Verwaltungsmaßnahmen ergreifen. Diese reichen von Vorgaben zur Mittelverwendung über die Anordnung des Verkaufs von Unternehmensteilen bis hin zum Entzug der Bankerlaubnis (s. insbesondere Art. 14 (5) und Art. 16 (2) SSM-VO).

Die EZB wird bei ihrer Arbeit durch die nationalen Aufsichtsbehörden (National Competent Authorities, NCA) unterstützt. Originäre Zuständigkeiten verbleiben den NCA jedoch nur am Rande (z. B. auf dem Gebiet des Verbraucherschutzes und der Geldwäschebekämpfung). Denn alle als „weniger bedeutend“ eingestuften Institute werden zwar im Grundsatz von den nationalen Aufsichtsbehörden überwacht. Die EZB hat jedoch auch hier „den Hut auf“. So kann sie nicht nur Verordnungen und Leitlinien gegenüber den NCA erlassen (Art. 6 (5) lit. a SSM-VO), sondern die Aufsicht über nicht bedeutende Institute auch wie erwähnt an sich ziehen, wenn sie es für erforderlich hält. Dabei gibt es bereits erste Anzeichen, dass die EZB ihr Mandat weit auslegt und diese Kompetenzen nutzen wird. So hat z. B. dem Vernehmen nach einer der Generaldirektoren der EZB bereits angekündigt, sich in Kürze genauer mit Sparkassen und Genossenschaftsbanken als Verbünden von kleineren Banken zu beschäftigen. Auch im Zulassungsverfahren übernehmen die NCA gewissermaßen nur vorbereitende Tätigkeiten. Entsprechende Anträge sind zwar laut Art. 14 (1) SSM-VO weiterhin bei den NCA einzureichen. Wenn ein Antrag alle gesetzlichen Anforderungen erfüllt, leitet ihn die jeweilige NCA jedoch lediglich mit einer Beschlussempfehlung an die EZB weiter, die dann entscheidet (Art. 14 (2) SSM-VO).

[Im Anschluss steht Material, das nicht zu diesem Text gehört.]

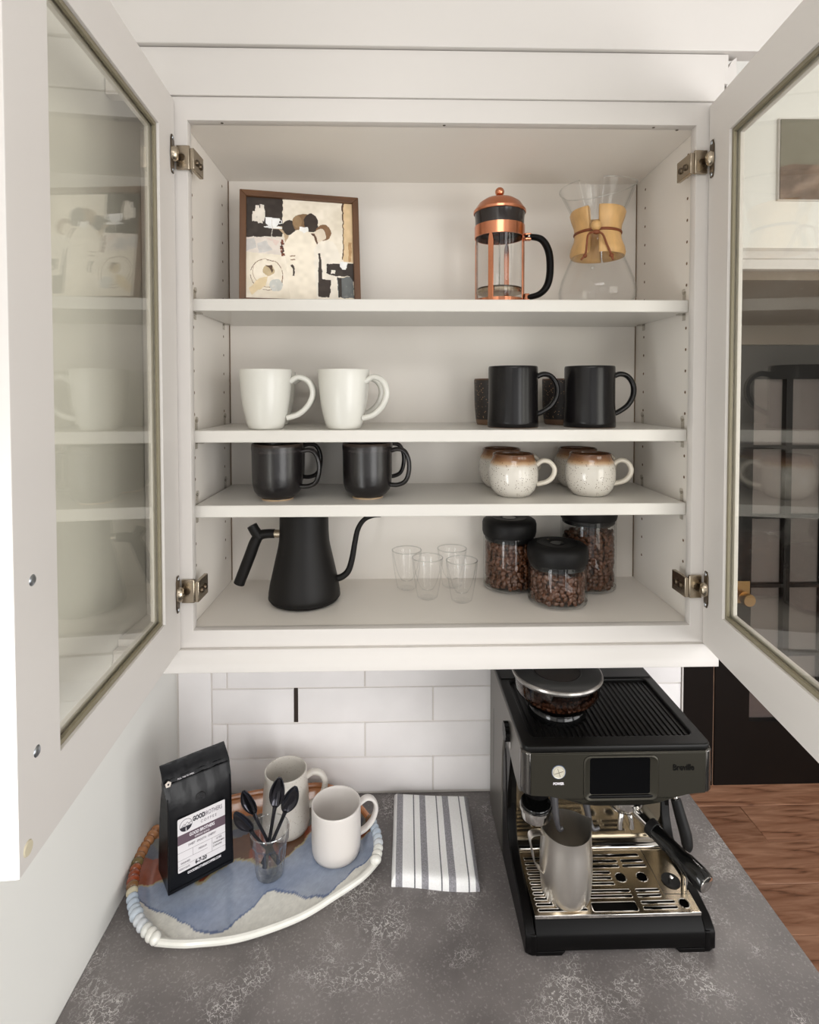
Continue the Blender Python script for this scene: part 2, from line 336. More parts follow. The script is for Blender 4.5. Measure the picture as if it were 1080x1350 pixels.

Bislang nicht geklärt ist, ob diese weitreichende Kompetenzübertragung auf die EZB überhaupt von den europäischen Verträgen gedeckt ist. Nicht nur der frühere Verfassungsrichter Udo Di Fabio geht davon aus, dass die „EZB-Bankenaufsicht […] rechtmäßiger Weise nur über eine Vertragsänderung“ hätte eingeführt werden dürfen. Eine entsprechende Verfassungsbeschwerde ist beim Bundesverfassungsgericht anhängig.

Rolle der EBA als Koordinator und Lenker in der Not

Auch im Rahmen des SSM ist die EBA weiter hauptsächlich dafür verantwortlich, einheitliche Aufsichtsstandards zu entwickeln. Dies geschieht im Kern durch Fortschreibung eines einheitlichen europäischen Aufsichtshandbuchs („Single Rulebook“, s. dazu die Hin- und Verweise in Art. 4 (3) SSM-VO), mit dem nicht zuletzt das Phänomen der „Aufsichtsarbitrage“ unterbunden werden soll. Im Übrigen kann die EBA im Rahmen ihrer Koordinierungsaufgabe in gleichem Maße gegenüber der EZB tätig werden wie gegenüber anderen Aufsichtsbehörden. Dadurch kann die EBA u. a. im Krisenfall verbindliche Weisungen gegenüber der EZB erlassen und im Extremfall sogar direkt Anweisungen an Banken richten (vgl. Art. 18 der geänderten EBA-Verordnung 1093 / 2010). Mit Blick auf die europäische Rechtsordnung und die Unabhängigkeit der EZB erscheint dies als nicht unproblematisch.

Eine neue Ära, die zunächst vor allem Rechtsunsicherheit mit sich bringt

Der neue Aufsichtsmechanismus wird sich an seiner Zweckmäßigkeit und Effektivität im Vergleich zu der Arbeit der nationalen Aufsichtsbehörden messen lassen müssen. Vor allem für die unmittelbar von der EZB beaufsichtigten Banken ist die neue Aufsichtssituation mit Rechtsunsicherheit behaftet. Es mangelt bislang an einer Verwaltungspraxis, die mit derjenigen der nationalen Aufsichtsbehörden vergleichbar wäre. Bedenken bestehen ferner hinsichtlich des Rechtsschutzes gegenüber Rechtsakten der EZB, da es kein (kodifiziertes) europäisches allgemeines Verwaltungsrecht gibt. Es empfiehlt sich, die Entwicklungen hier genau im Auge zu behalten, um vor bösen Überraschungen aufgrund einer geänderten Verwaltungspraxis gefeit zu sein.